Abécédaire

 

 
Sentence n°2
 
 


Anne Régent-Susini

01/06/2019

 

La sentence est gyrovague. Ce peut être, pourtant, un arrêt : la sentence tombe, elle pourrait même nous écraser ; exécutée, elle pourrait nous exécuter. Autorité, voire tyrannie de la forme – une confusion des ordres, par laquelle la rigueur de la formulation prétend garantir la solidité du fond : un coup de force, qui à partir de la rhétorique fabriquerait de la vérité. Lapidaire, la sentence immobilise, elle fige, elle pétrifie – après tout, le minéral est gage de durée.
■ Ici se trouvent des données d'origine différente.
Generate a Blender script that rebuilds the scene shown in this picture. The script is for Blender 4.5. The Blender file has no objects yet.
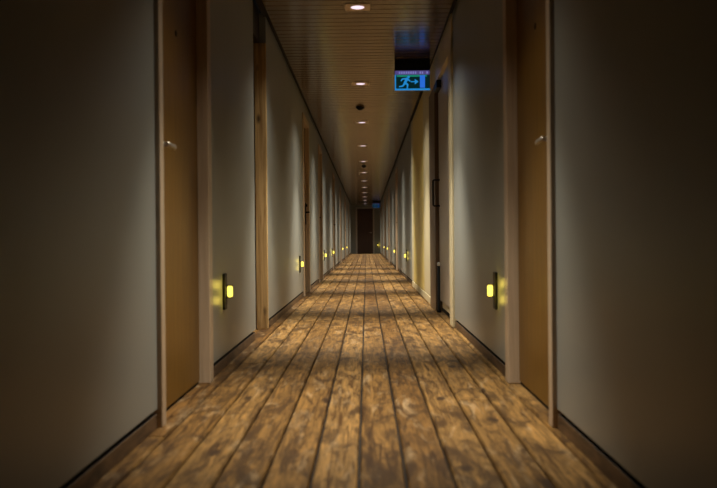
import bpy, bmesh, math, random
from mathutils import Matrix, Vector, Euler

random.seed(11)
scene = bpy.context.scene
COL = scene.collection

# ------------------------------------------------------------------ dimensions
HW = 0.71            # half width of the corridor
H = 2.36             # ceiling height
Y0, Y1 = -3.0, 41.55  # corridor length (camera stands at y = 0)
WT = 0.13            # wall thickness
BASE = 0.070         # bottom of the wall boards
CAM = Vector((0.045, 0.0, 0.67))

# ------------------------------------------------------------------ materials
def new_mat(name):
    m = bpy.data.materials.new(name)
    m.use_nodes = True
    nt = m.node_tree
    b = nt.nodes['Principled BSDF']
    return m, nt, b

def N(nt, t, **kw):
    n = nt.nodes.new(t)
    for k, v in kw.items():
        if k.startswith('i_'):
            n.inputs[k[2:]].default_value = v
        else:
            setattr(n, k, v)
    return n

def ramp(nt, stops, interp='LINEAR'):
    r = nt.nodes.new('ShaderNodeValToRGB')
    r.color_ramp.interpolation = interp
    els = r.color_ramp.elements
    while len(els) < len(stops):
        els.new(0.5)
    for e, (p, c) in zip(els, stops):
        e.position = p
        e.color = (c[0], c[1], c[2], 1)
    return r

def mix(nt, a, b, fac, blend='MIX'):
    n = nt.nodes.new('ShaderNodeMix')
    n.data_type = 'RGBA'
    n.blend_type = blend
    for sock, v in ((n.inputs[0], fac), (n.inputs[6], a), (n.inputs[7], b)):
        if hasattr(v, 'links') or isinstance(v, bpy.types.NodeSocket):
            nt.links.new(v, sock)
        elif isinstance(v, (int, float)):
            sock.default_value = v
        else:
            sock.default_value = (v[0], v[1], v[2], 1)
    return n.outputs[2]

def math_node(nt, op, a, b=0.0, clamp=False):
    n = nt.nodes.new('ShaderNodeMath')
    n.operation = op
    n.use_clamp = clamp
    for sock, v in ((n.inputs[0], a), (n.inputs[1], b)):
        if isinstance(v, bpy.types.NodeSocket):
            nt.links.new(v, sock)
        else:
            sock.default_value = v
    return n.outputs[0]

def coords(nt, scale):
    tc = N(nt, 'ShaderNodeTexCoord')
    mp = N(nt, 'ShaderNodeMapping')
    mp.inputs['Scale'].default_value = scale
    nt.links.new(tc.outputs['Object'], mp.inputs['Vector'])
    return mp.outputs['Vector']

def plain(name, color, rough=0.5, metal=0.0, scale=(30, 30, 30), var=0.12, bump=0.0, spec=0.5):
    m, nt, b = new_mat(name)
    v = coords(nt, scale)
    no = N(nt, 'ShaderNodeTexNoise', i_Scale=1.0, i_Detail=4.0)
    nt.links.new(v, no.inputs['Vector'])
    lo = [c * (1 - var) for c in color]
    hi = [min(1, c * (1 + var)) for c in color]
    r = ramp(nt, [(0.3, lo), (0.7, hi)])
    nt.links.new(no.outputs['Fac'], r.inputs[0])
    nt.links.new(r.outputs[0], b.inputs['Base Color'])
    b.inputs['Roughness'].default_value = rough
    b.inputs['Metallic'].default_value = metal
    b.inputs['Specular IOR Level'].default_value = spec
    if bump:
        bp = N(nt, 'ShaderNodeBump', i_Strength=bump, i_Distance=0.002)
        nt.links.new(no.outputs['Fac'], bp.inputs['Height'])
        nt.links.new(bp.outputs[0], b.inputs['Normal'])
    return m

def wood(name, lo, hi, rough, scale, knots=False, spec=0.5, coat=0.0):
    """Straight-grained timber; scale stretches the grain along the board."""
    m, nt, b = new_mat(name)
    v = coords(nt, scale)
    n1 = N(nt, 'ShaderNodeTexNoise', i_Scale=1.0, i_Detail=6.0, i_Roughness=0.6)
    n1.inputs['Distortion'].default_value = 0.8
    nt.links.new(v, n1.inputs['Vector'])
    r = ramp(nt, [(0.32, lo), (0.68, hi)])
    nt.links.new(n1.outputs['Fac'], r.inputs[0])
    col = r.outputs[0]
    if knots:
        vo = N(nt, 'ShaderNodeTexVoronoi', i_Scale=1.0)
        nt.links.new(coords(nt, (7, 7, 3.2)), vo.inputs['Vector'])
        rk = ramp(nt, [(0.06, (1, 1, 1)), (0.16, (0, 0, 0))])
        nt.links.new(vo.outputs['Distance'], rk.inputs[0])
        col = mix(nt, col, [c * 0.3 for c in lo], rk.outputs[0])
    nt.links.new(col, b.inputs['Base Color'])
    b.inputs['Roughness'].default_value = rough
    b.inputs['Specular IOR Level'].default_value = spec
    b.inputs['Coat Weight'].default_value = coat
    b.inputs['Coat Roughness'].default_value = 0.2
    bp = N(nt, 'ShaderNodeBump', i_Strength=0.15, i_Distance=0.002)
    nt.links.new(n1.outputs['Fac'], bp.inputs['Height'])
    nt.links.new(bp.outputs[0], b.inputs['Normal'])
    return m

def emit(name, color, strength, base=(0.02, 0.02, 0.02)):
    m, nt, b = new_mat(name)
    b.inputs['Base Color'].default_value = (*base, 1)
    b.inputs['Emission Color'].default_value = (*color, 1)
    b.inputs['Emission Strength'].default_value = strength
    b.inputs['Roughness'].default_value = 0.3
    return m

def floor_material():
    m, nt, b = new_mat('worn_floor_planks')
    geo = N(nt, 'ShaderNodeNewGeometry')
    isl = geo.outputs['Random Per Island']
    tc = N(nt, 'ShaderNodeTexCoord')
    # every plank samples its own piece of the timber
    off = N(nt, 'ShaderNodeCombineXYZ')
    nt.links.new(math_node(nt, 'MULTIPLY', isl, 37.0), off.inputs[2])
    add = N(nt, 'ShaderNodeVectorMath', operation='ADD')
    nt.links.new(tc.outputs['Object'], add.inputs[0])
    nt.links.new(off.outputs[0], add.inputs[1])
    P = add.outputs[0]

    def noise(scale, detail=5.0, dist=0.0, rough=0.6):
        mp = N(nt, 'ShaderNodeMapping')
        mp.inputs['Scale'].default_value = scale
        nt.links.new(P, mp.inputs['Vector'])
        no = N(nt, 'ShaderNodeTexNoise', i_Scale=1.0, i_Detail=detail, i_Roughness=rough)
        no.inputs['Distortion'].default_value = dist
        nt.links.new(mp.outputs[0], no.inputs['Vector'])
        return no.outputs['Fac'], mp.outputs[0]

    tint = ramp(nt, [(0.0, (0.120, 0.058, 0.016)), (0.35, (0.200, 0.106, 0.031)),
                     (0.7, (0.270, 0.152, 0.050)), (1.0, (0.158, 0.081, 0.023))])
    nt.links.new(isl, tint.inputs[0])
    col = tint.outputs[0]
    # grain
    g, _ = noise((46, 2.6, 1), 8.0, 1.2, 0.72)
    gr = ramp(nt, [(0.37, (0.28, 0.21, 0.16)), (0.50, (1, 1, 1)), (0.64, (1.75, 1.7, 1.6))])
    nt.links.new(g, gr.inputs[0])
    col = mix(nt, col, gr.outputs[0], 0.92, 'MULTIPLY')
    # pale scuffed patches
    w, _ = noise((17, 3.2, 1), 7.0, 0.9, 0.68)
    wr = ramp(nt, [(0.54, (0, 0, 0)), (0.72, (1, 1, 1))])
    nt.links.new(w, wr.inputs[0])
    col = mix(nt, col, (0.45, 0.315, 0.175), math_node(nt, 'MULTIPLY', wr.outputs[0], 0.75))
    # dark grubby patches
    d, _ = noise((13, 3.6, 1), 7.0, 0.9, 0.68)
    dr = ramp(nt, [(0.38, (1, 1, 1)), (0.54, (0, 0, 0))])
    nt.links.new(d, dr.inputs[0])
    col = mix(nt, col, (0.044, 0.021, 0.009), math_node(nt, 'MULTIPLY', dr.outputs[0], 0.82))
    # knots
    mp = N(nt, 'ShaderNodeMapping')
    mp.inputs['Scale'].default_value = (6.2, 2.6, 1)
    nt.links.new(P, mp.inputs['Vector'])
    vo = N(nt, 'ShaderNodeTexVoronoi', i_Scale=1.0)
    nt.links.new(mp.outputs[0], vo.inputs['Vector'])
    kn, _ = noise((30, 24, 1), 3.0)
    dist = math_node(nt, 'ADD', vo.outputs['Distance'], math_node(nt, 'MULTIPLY', math_node(nt, 'SUBTRACT', kn, 0.5), 0.18))
    kr = ramp(nt, [(0.08, (1, 1, 1)), (0.16, (0, 0, 0))])
    nt.links.new(dist, kr.inputs[0])
    col = mix(nt, col, (0.035, 0.017, 0.009), math_node(nt, 'MULTIPLY', kr.outputs[0], 0.9))
    nt.links.new(col, b.inputs['Base Color'])
    rr = math_node(nt, 'ADD', math_node(nt, 'MULTIPLY', g, 0.25), 0.45)
    nt.links.new(rr, b.inputs['Roughness'])
    b.inputs['Specular IOR Level'].default_value = 0.16
    bp = N(nt, 'ShaderNodeBump', i_Strength=0.35, i_Distance=0.003)
    nt.links.new(g, bp.inputs['Height'])
    nt.links.new(bp.outputs[0], b.inputs['Normal'])
    return m

def wall_material():
    m, nt, b = new_mat('grey_wall_board')
    v = coords(nt, (1.2, 1.2, 0.5))
    n1 = N(nt, 'ShaderNodeTexNoise', i_Scale=1.0, i_Detail=5.0)
    nt.links.new(v, n1.inputs['Vector'])
    r = ramp(nt, [(0.3, (0.255, 0.257, 0.236)), (0.7, (0.295, 0.298, 0.275))])
    nt.links.new(n1.outputs['Fac'], r.inputs[0])
    nt.links.new(r.outputs[0], b.inputs['Base Color'])
    b.inputs['Roughness'].default_value = 0.38
    b.inputs['Specular IOR Level'].default_value = 0.35
    n2 = N(nt, 'ShaderNodeTexNoise', i_Scale=160.0, i_Detail=2.0)
    nt.links.new(coords(nt, (1, 1, 1)), n2.inputs['Vector'])
    bp = N(nt, 'ShaderNodeBump', i_Strength=0.06, i_Distance=0.001)
    nt.links.new(n2.outputs['Fac'], bp.inputs['Height'])
    nt.links.new(bp.outputs[0], b.inputs['Normal'])
    return m

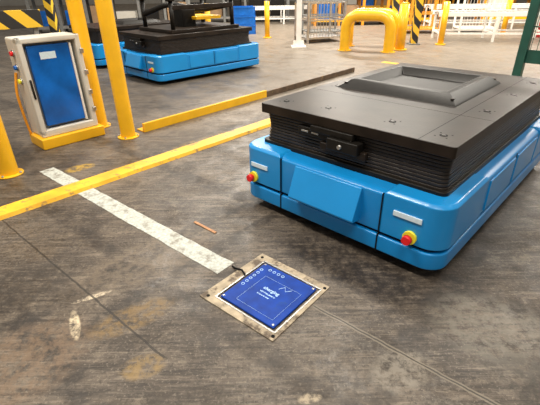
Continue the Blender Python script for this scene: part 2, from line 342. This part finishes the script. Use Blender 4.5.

La sentence parle pour tous, mais elle n’est pas permise à tous – et parfois porte à faux. Au rebours d’un étymon laudatif (« riche d’idées, de pensées »), sentencieux est devenu péjoratif : la sentence relève désormais moins du dit que du dire, d’un ton, d’un air – de l’air de celui qui prétend dire plus que lui-même, qui donne sa parole pour surplombante, maximale (il n’existe pourtant pas d’adjectif équivalent pour qualifier le discours de celui qui produit des maximes). Du côté des verbes, maximer est fugacement passé dans la langue, avec le sens de « Donner la valeur d'une règle générale à ». Sentencier, plus précoce et un peu plus durable, a signifié « ordonner (qqch) par jugement », ou encore « condamner (qqn) par une sentence ». Axiome contre verdict – dans les deux cas, donner à sa parole une assise et une portée au-delà de soi-même.

Mais pas seulement : dès l’époque impériale, entre figure de pensée et figure de style, la sententia pouvait renvoyer à des traits proprement stylistiques : en elle et par elle, il s’agissait au fond de sertir le sentir (sentire). La sentence peut ainsi dessiner un espace entre rhétorique et poétique, où le figement (des formes) non seulement permet mais produit la mobilité (du sens), où la mémoire ouvre le général sur le singulier : « La simplicité de la Bible […] est sentencieuse, et revient aux mêmes locutions pour exprimer des choses nouvelles », écrit Chateaubriand : le retour aux sources, alors, accompagne le renouvellement du regard, nous invite à réinterroger la ligne de partage entre l’inédit et le déjà-là, et nous conduit de l’originel à l’original.